__WHAT YOU SHOULD DO__
Without including any images, repeat the data exactly.

__AVAILABLE RECORDS__
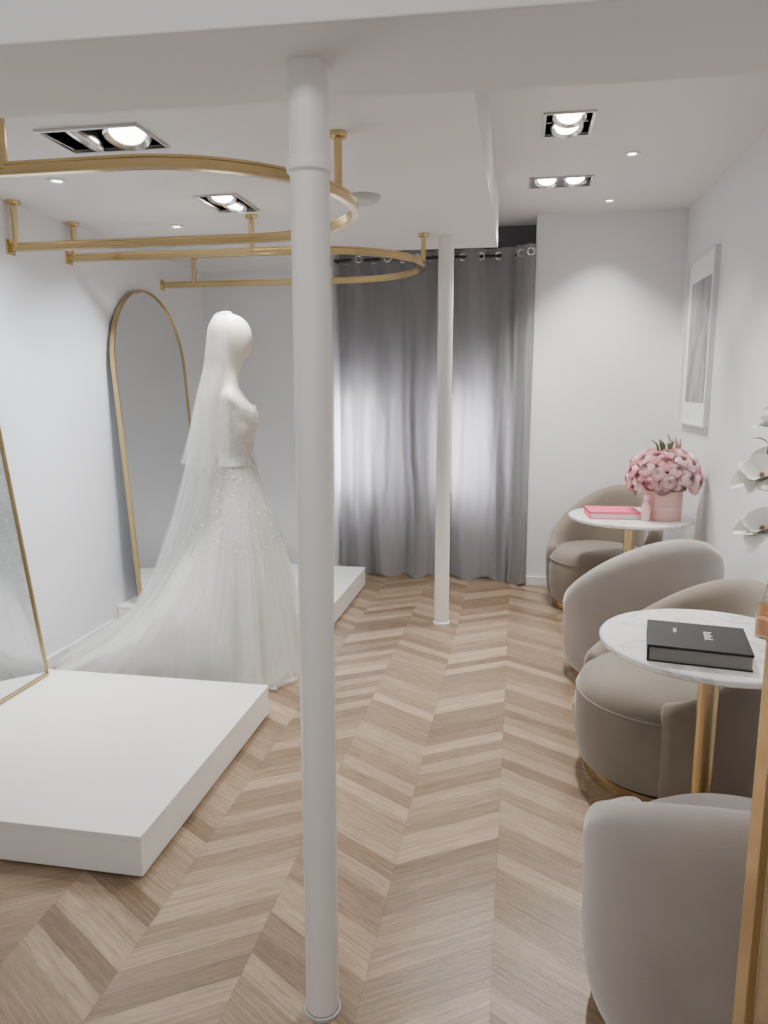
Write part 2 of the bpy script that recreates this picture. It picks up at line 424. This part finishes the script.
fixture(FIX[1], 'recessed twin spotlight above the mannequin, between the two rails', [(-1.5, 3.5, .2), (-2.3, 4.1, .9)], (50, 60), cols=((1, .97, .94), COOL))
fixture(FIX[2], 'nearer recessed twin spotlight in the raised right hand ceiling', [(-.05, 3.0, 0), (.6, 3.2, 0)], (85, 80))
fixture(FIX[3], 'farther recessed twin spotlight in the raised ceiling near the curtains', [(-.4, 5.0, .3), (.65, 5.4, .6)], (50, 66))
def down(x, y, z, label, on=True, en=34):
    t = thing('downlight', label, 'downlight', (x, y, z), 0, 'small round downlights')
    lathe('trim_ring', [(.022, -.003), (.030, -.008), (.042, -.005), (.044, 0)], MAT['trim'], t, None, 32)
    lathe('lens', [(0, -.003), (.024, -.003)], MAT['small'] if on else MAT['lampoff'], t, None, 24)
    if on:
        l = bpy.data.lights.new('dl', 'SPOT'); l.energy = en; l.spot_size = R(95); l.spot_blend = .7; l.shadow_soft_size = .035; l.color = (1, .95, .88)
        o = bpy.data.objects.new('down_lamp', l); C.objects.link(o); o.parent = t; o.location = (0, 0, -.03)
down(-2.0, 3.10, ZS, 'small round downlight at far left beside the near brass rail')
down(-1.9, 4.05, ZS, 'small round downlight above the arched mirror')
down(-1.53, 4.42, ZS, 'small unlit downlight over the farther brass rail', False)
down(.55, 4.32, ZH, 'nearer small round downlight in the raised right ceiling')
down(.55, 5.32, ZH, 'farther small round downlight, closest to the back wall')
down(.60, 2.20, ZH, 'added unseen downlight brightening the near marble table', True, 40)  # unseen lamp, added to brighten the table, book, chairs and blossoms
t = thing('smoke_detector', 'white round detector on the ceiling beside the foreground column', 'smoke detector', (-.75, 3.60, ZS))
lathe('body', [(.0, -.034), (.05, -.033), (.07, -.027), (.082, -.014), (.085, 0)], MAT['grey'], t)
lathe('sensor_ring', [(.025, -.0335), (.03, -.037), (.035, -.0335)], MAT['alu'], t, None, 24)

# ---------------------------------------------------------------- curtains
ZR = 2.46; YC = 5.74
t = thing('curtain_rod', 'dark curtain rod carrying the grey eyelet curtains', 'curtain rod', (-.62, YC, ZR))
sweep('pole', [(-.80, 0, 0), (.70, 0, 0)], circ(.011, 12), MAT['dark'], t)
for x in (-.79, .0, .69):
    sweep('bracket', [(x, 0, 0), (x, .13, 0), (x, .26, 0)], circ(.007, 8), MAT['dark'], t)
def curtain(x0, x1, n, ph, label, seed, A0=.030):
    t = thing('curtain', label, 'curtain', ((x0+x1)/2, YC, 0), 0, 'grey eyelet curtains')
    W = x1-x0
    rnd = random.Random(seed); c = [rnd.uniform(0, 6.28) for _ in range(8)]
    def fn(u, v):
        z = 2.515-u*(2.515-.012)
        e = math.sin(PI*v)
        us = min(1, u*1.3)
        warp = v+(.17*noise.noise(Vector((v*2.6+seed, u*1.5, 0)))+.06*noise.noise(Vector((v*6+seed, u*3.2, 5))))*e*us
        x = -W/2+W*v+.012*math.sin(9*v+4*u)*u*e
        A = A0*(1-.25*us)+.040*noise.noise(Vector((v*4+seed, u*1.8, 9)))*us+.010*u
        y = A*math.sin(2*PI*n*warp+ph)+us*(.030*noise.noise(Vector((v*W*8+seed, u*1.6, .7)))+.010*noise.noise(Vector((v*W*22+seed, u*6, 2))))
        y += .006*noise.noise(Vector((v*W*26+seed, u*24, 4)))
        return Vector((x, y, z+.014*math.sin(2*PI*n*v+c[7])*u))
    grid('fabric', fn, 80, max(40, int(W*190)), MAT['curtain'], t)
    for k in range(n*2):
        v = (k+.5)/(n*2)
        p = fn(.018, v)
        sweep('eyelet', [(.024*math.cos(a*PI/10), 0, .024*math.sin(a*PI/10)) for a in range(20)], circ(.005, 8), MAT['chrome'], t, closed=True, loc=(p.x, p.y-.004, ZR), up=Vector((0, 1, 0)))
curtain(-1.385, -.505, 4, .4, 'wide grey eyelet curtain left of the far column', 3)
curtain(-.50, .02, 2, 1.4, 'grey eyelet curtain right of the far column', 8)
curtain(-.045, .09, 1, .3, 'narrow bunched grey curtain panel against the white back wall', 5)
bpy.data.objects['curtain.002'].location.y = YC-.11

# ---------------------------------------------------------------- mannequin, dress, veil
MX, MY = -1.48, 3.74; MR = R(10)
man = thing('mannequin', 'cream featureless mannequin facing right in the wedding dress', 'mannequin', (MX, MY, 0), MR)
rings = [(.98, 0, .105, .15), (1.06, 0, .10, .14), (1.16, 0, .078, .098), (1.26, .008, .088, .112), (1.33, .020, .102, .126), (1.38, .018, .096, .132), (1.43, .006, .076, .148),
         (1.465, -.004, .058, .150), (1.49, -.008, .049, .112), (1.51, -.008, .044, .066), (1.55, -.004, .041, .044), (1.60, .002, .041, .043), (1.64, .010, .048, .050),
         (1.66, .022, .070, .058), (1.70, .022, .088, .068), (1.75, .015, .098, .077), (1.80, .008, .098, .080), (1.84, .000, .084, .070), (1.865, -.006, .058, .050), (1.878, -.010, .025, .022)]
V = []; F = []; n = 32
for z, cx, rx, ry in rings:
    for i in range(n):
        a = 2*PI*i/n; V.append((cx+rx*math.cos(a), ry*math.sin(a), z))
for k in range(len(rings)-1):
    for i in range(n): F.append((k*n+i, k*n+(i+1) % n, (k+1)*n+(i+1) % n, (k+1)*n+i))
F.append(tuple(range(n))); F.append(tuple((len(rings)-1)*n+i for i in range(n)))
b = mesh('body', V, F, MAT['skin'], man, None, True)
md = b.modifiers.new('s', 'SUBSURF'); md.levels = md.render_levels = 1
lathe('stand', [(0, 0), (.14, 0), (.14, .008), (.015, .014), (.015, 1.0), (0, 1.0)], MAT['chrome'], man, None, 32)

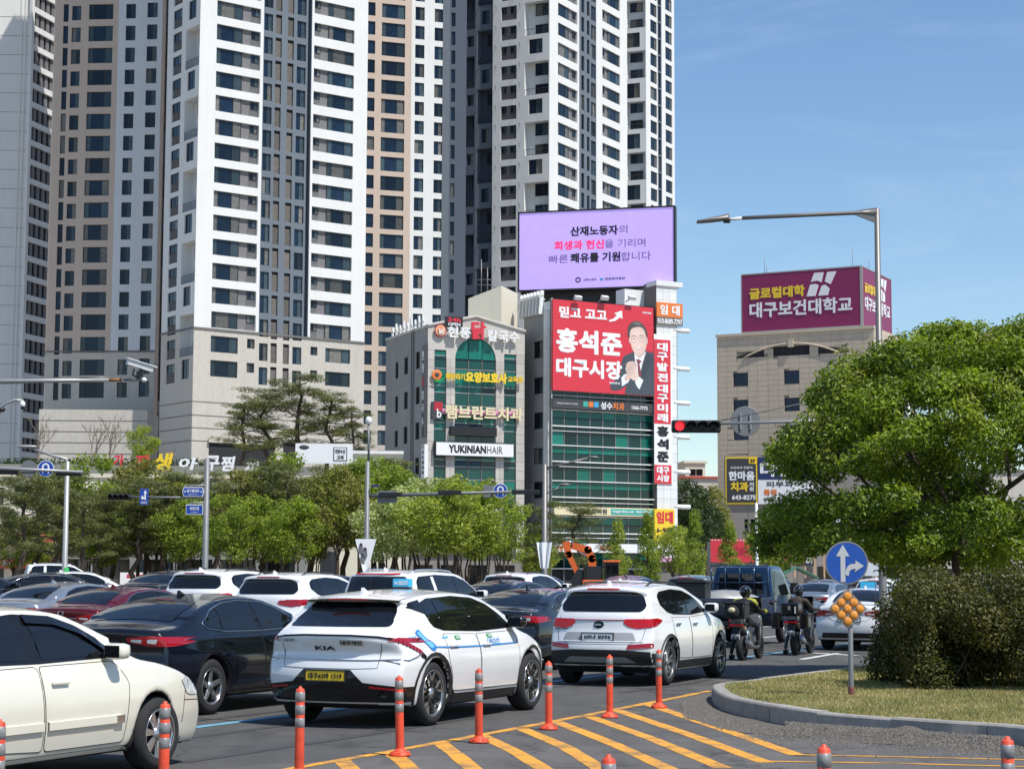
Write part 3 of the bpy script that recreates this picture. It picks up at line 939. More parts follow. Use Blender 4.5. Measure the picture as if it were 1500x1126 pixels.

__OUTPUT FOR THIS EXERCISE__
Write part 2 of the bpy script that recreates this picture. It picks up at line 424. This part finishes the script.
fixture(FIX[1], 'recessed twin spotlight above the mannequin, between the two rails', [(-1.5, 3.5, .2), (-2.3, 4.1, .9)], (50, 60), cols=((1, .97, .94), COOL))
fixture(FIX[2], 'nearer recessed twin spotlight in the raised right hand ceiling', [(-.05, 3.0, 0), (.6, 3.2, 0)], (85, 80))
fixture(FIX[3], 'farther recessed twin spotlight in the raised ceiling near the curtains', [(-.4, 5.0, .3), (.65, 5.4, .6)], (50, 66))
def down(x, y, z, label, on=True, en=34):
    t = thing('downlight', label, 'downlight', (x, y, z), 0, 'small round downlights')
    lathe('trim_ring', [(.022, -.003), (.030, -.008), (.042, -.005), (.044, 0)], MAT['trim'], t, None, 32)
    lathe('lens', [(0, -.003), (.024, -.003)], MAT['small'] if on else MAT['lampoff'], t, None, 24)
    if on:
        l = bpy.data.lights.new('dl', 'SPOT'); l.energy = en; l.spot_size = R(95); l.spot_blend = .7; l.shadow_soft_size = .035; l.color = (1, .95, .88)
        o = bpy.data.objects.new('down_lamp', l); C.objects.link(o); o.parent = t; o.location = (0, 0, -.03)
down(-2.0, 3.10, ZS, 'small round downlight at far left beside the near brass rail')
down(-1.9, 4.05, ZS, 'small round downlight above the arched mirror')
down(-1.53, 4.42, ZS, 'small unlit downlight over the farther brass rail', False)
down(.55, 4.32, ZH, 'nearer small round downlight in the raised right ceiling')
down(.55, 5.32, ZH, 'farther small round downlight, closest to the back wall')
down(.60, 2.20, ZH, 'added unseen downlight brightening the near marble table', True, 40)  # unseen lamp, added to brighten the table, book, chairs and blossoms
t = thing('smoke_detector', 'white round detector on the ceiling beside the foreground column', 'smoke detector', (-.75, 3.60, ZS))
lathe('body', [(.0, -.034), (.05, -.033), (.07, -.027), (.082, -.014), (.085, 0)], MAT['grey'], t)
lathe('sensor_ring', [(.025, -.0335), (.03, -.037), (.035, -.0335)], MAT['alu'], t, None, 24)

# ---------------------------------------------------------------- curtains
ZR = 2.46; YC = 5.74
t = thing('curtain_rod', 'dark curtain rod carrying the grey eyelet curtains', 'curtain rod', (-.62, YC, ZR))
sweep('pole', [(-.80, 0, 0), (.70, 0, 0)], circ(.011, 12), MAT['dark'], t)
for x in (-.79, .0, .69):
    sweep('bracket', [(x, 0, 0), (x, .13, 0), (x, .26, 0)], circ(.007, 8), MAT['dark'], t)
def curtain(x0, x1, n, ph, label, seed, A0=.030):
    t = thing('curtain', label, 'curtain', ((x0+x1)/2, YC, 0), 0, 'grey eyelet curtains')
    W = x1-x0
    rnd = random.Random(seed); c = [rnd.uniform(0, 6.28) for _ in range(8)]
    def fn(u, v):
        z = 2.515-u*(2.515-.012)
        e = math.sin(PI*v)
        us = min(1, u*1.3)
        warp = v+(.17*noise.noise(Vector((v*2.6+seed, u*1.5, 0)))+.06*noise.noise(Vector((v*6+seed, u*3.2, 5))))*e*us
        x = -W/2+W*v+.012*math.sin(9*v+4*u)*u*e
        A = A0*(1-.25*us)+.040*noise.noise(Vector((v*4+seed, u*1.8, 9)))*us+.010*u
        y = A*math.sin(2*PI*n*warp+ph)+us*(.030*noise.noise(Vector((v*W*8+seed, u*1.6, .7)))+.010*noise.noise(Vector((v*W*22+seed, u*6, 2))))
        y += .006*noise.noise(Vector((v*W*26+seed, u*24, 4)))
        return Vector((x, y, z+.014*math.sin(2*PI*n*v+c[7])*u))
    grid('fabric', fn, 80, max(40, int(W*190)), MAT['curtain'], t)
    for k in range(n*2):
        v = (k+.5)/(n*2)
        p = fn(.018, v)
        sweep('eyelet', [(.024*math.cos(a*PI/10), 0, .024*math.sin(a*PI/10)) for a in range(20)], circ(.005, 8), MAT['chrome'], t, closed=True, loc=(p.x, p.y-.004, ZR), up=Vector((0, 1, 0)))
curtain(-1.385, -.505, 4, .4, 'wide grey eyelet curtain left of the far column', 3)
curtain(-.50, .02, 2, 1.4, 'grey eyelet curtain right of the far column', 8)
curtain(-.045, .09, 1, .3, 'narrow bunched grey curtain panel against the white back wall', 5)
bpy.data.objects['curtain.002'].location.y = YC-.11

# ---------------------------------------------------------------- mannequin, dress, veil
MX, MY = -1.48, 3.74; MR = R(10)
man = thing('mannequin', 'cream featureless mannequin facing right in the wedding dress', 'mannequin', (MX, MY, 0), MR)
rings = [(.98, 0, .105, .15), (1.06, 0, .10, .14), (1.16, 0, .078, .098), (1.26, .008, .088, .112), (1.33, .020, .102, .126), (1.38, .018, .096, .132), (1.43, .006, .076, .148),
         (1.465, -.004, .058, .150), (1.49, -.008, .049, .112), (1.51, -.008, .044, .066), (1.55, -.004, .041, .044), (1.60, .002, .041, .043), (1.64, .010, .048, .050),
         (1.66, .022, .070, .058), (1.70, .022, .088, .068), (1.75, .015, .098, .077), (1.80, .008, .098, .080), (1.84, .000, .084, .070), (1.865, -.006, .058, .050), (1.878, -.010, .025, .022)]
V = []; F = []; n = 32
for z, cx, rx, ry in rings:
    for i in range(n):
        a = 2*PI*i/n; V.append((cx+rx*math.cos(a), ry*math.sin(a), z))
for k in range(len(rings)-1):
    for i in range(n): F.append((k*n+i, k*n+(i+1) % n, (k+1)*n+(i+1) % n, (k+1)*n+i))
F.append(tuple(range(n))); F.append(tuple((len(rings)-1)*n+i for i in range(n)))
b = mesh('body', V, F, MAT['skin'], man, None, True)
md = b.modifiers.new('s', 'SUBSURF'); md.levels = md.render_levels = 1
lathe('stand', [(0, 0), (.14, 0), (.14, .008), (.015, .014), (.015, 1.0), (0, 1.0)], MAT['chrome'], man, None, 32)

Write part 3 of the bpy script that recreates this picture. It picks up at line 939. More parts follow. Use Blender 4.5. Measure the picture as if it were 1500x1126 pixels.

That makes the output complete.